Nothing stirs Greg Klein up like blended learning. As the Director of Blended Learning at the Rogers Family Foundation, he currently works with eight public schools in Oakland, CA to incorporate technology into classrooms. Prior to this role, Klein launched a Learning Lab at Downtown College Prep’s Alum Rock campus in 2011. And in his first year as a teacher in Oakland Unified back in 2004, he also set up a mini-lab in his sixth-grade science class.
This year, he’s checked out over 50 innovative schools along with 100-plus edtech products. Here’s his forecast for what blended learning in 2014 could look like.
1. Schools will make flexible purchasing decisions
Device adoption will not be a winner-takes-all battle. “We’re going to see more schools use a portfolio approach to content,” predicts Klein. Schools will find that certain devices work better for certain classes and grades, and as a result, “they will stop looking for a one-size-fits-all solution, especially after seeing big rollouts get bit, whether it’s Los Angeles and iPads or North Carolina and Amplify.”
Klein predicts schools will take a similar approach with software and content. There is a treasure trove of content available on the web, and “what teachers will find out is that different kids need different solutions. It’s not going to be about buying gigantic contracts,” says Klein. In schools where students share devices (as in Oakland), the device needs to be open and flexible enough so accommodate a host of different content and tools.
As school officials refresh some purchasing cycles--or as the devices break--they will not be tied to the same hardware that they previously bought, especially as developers make their services and tools platform-agnostic. “It’s not going to matter if you’re on iPhone and your partner is on Android OS. You’ll be able to switch either direction.”
2. Half-measures won’t be enough
Some schools are purchasing technology mainly to prepare for the Common Core assessments in 2014-15. But making technology available just for testing won’t be enough.
“Systems that are only buying a minimum [amount of technology] to meet the SBAC/PARCC assessment requirements are going to find themselves with teachers super hungry for a full 1:1 implementation and frustrated at the lack of resources to make that happen,” he says.
Some Oakland schools have purchased four full carts of Chromebooks to meet the SBAC requirements. The devices have been slowly phased in for certain grades and classes--but not others. “It awakens people’s curiosity and hunger for more. The kids going to social studies class will ask ‘Why can’t we get the Chromebooks and iPads from the other classrooms and use it for our class?’”

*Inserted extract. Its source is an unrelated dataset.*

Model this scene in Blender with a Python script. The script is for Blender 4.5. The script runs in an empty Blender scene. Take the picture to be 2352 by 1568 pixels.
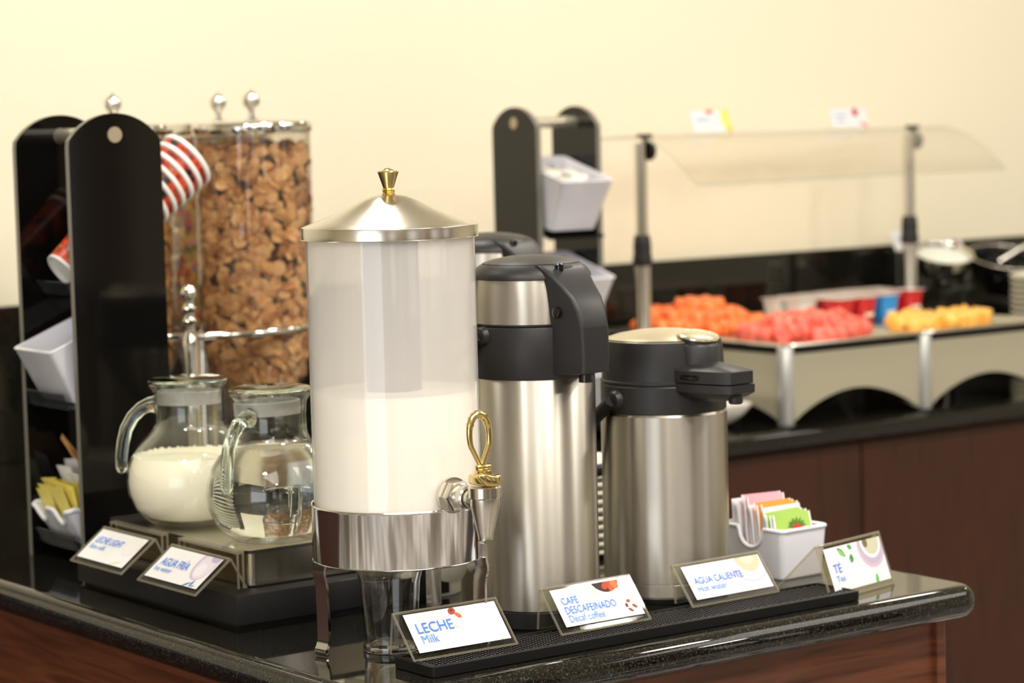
import bpy, bmesh, math, random
from math import sin, cos, pi, radians, sqrt, atan2
from mathutils import Vector, Matrix, noise
random.seed(7)
S = bpy.context.scene
COL = S.collection

# ------------------------------------------------------------------ camera
cam_d = bpy.data.cameras.new('camera'); cam = bpy.data.objects.new('camera', cam_d); COL.objects.link(cam)
yaw, pit, rol = radians(36.156), radians(5.033), radians(-1.4835)
Ff = Vector((sin(yaw)*cos(pit), cos(yaw)*cos(pit), -sin(pit)))
Rr = Vector((cos(yaw), -sin(yaw), 0)); Uu = Rr.cross(Ff)
R2 = cos(rol)*Rr + sin(rol)*Uu; U2 = -sin(rol)*Rr + cos(rol)*Uu
M = Matrix((R2, U2, -Ff)).transposed().to_4x4(); M.translation = (0, 0, 0.58)
cam.matrix_world = M
cam_d.sensor_width = 36; cam_d.lens = 5765/2352*36; cam_d.clip_start = 0.05; cam_d.clip_end = 60
cam_d.dof.use_dof = True; cam_d.dof.focus_distance = 2.66; cam_d.dof.aperture_fstop = 5.4
S.camera = cam
# ------------------------------------------------------------------ world, lights, exposure
S.view_settings.view_transform = 'Standard'; S.view_settings.look = 'None'
S.view_settings.exposure = -0.12; S.view_settings.gamma = 1.0; S.view_settings.use_curve_mapping = False
S.cycles.use_denoising = True
S.cycles.max_bounces = 14; S.cycles.transmission_bounces = 14; S.cycles.transparent_max_bounces = 24
S.cycles.glossy_bounces = 6; S.cycles.diffuse_bounces = 4
S.cycles.sample_clamp_indirect = 6.0
W = bpy.data.worlds.new('world'); S.world = W; W.use_nodes = True
W.node_tree.nodes['Background'].inputs[0].default_value = (1.0, 0.97, 0.93, 1)
W.node_tree.nodes['Background'].inputs[1].default_value = 1.5
def area(name, loc, target, sx, sy, power, col=(1, .95, .87), shape='RECTANGLE'):
    d = bpy.data.lights.new(name, 'AREA'); d.shape = shape; d.size = sx
    if shape == 'RECTANGLE': d.size_y = sy
    d.energy = power; d.color = col
    o = bpy.data.objects.new(name, d); COL.objects.link(o); o.location = loc
    o.rotation_euler = (Vector(target)-Vector(loc)).to_track_quat('-Z', 'Y').to_euler()
    return o
CEIL = 1.75
area('window_daylight', (-2.55, -0.2, 0.25), (2.0, 1.2, -0.2), 2.4, 1.7, 34, col=(0.86, 0.93, 1.0))
LX = 0
area('ceiling_panel', (1.2, 0.6, CEIL-0.02), (1.2, 0.6, -1), 2.4, 1.6, 50)  # added overhead fill for soft ambient light, no known lamp
area('ceiling_panel', (4.2, 0.9, CEIL-0.02), (4.2, 0.9, -1), 1.6, 1.6, 28)  # second added fill, same purpose
for (x, y, p) in ((0.9, 3.2, 7), (2.0, 3.2, 11), (3.1, 3.2, 10), (4.2, 3.2, 7), (5.4, 3.2, 6),
                  (0.4, 1.6, 16), (1.8, 1.5, 16), (3.2, 1.5, 16), (4.8, 1.5, 16), (0.2, -0.4, 16), (2.2, -0.4, 16), (4.4, -0.4, 16)):
    area('ceiling_downlight', (x, y, CEIL-0.02), (x, y, -1), 0.24, 0, p, shape='DISK')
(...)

“The test means we need the tech,” says Klein. “But we can’t just put the tech in a closet just to meet the test.”
3. LAUSD will bounce back
Klein is optimistic that LAUSD will recover from its series of much-publicized mishaps with its $1 billion iPad rollout. When he first read about how the second largest district in the U.S. wanted to pursue iPads, “the focus was on access to the Internet and 21st century tools. I felt like it was about civil educational rights of young people.”
“Then it became about keyboards and the hack...I think that they are going to fix these rollout issues, redeploy them, deploy a little slower than they already did. It’s going to roll out, they will still have spent a ton of money on it, but they will get value out of it.”
Many promises were made about “ensuring access to tools for all kids--not just the rich ones, but the lower-income ones as well.” The stories that we’ll see next year, he says, will return to focusing on “equity for kids, not about tech and iPads.”
4. Misdirected Common Core angst
Concerns about the Common Core standards and assessments will only increase as we inch closer to their official rollout in 2015, says Klein. But much of that is misdirected at the principals, unions, or even the district.
“The superintendent did not choose to adopt the standards,” says Klein. “If you really have a beef with the Common Core, you ought to take it to the state legislature."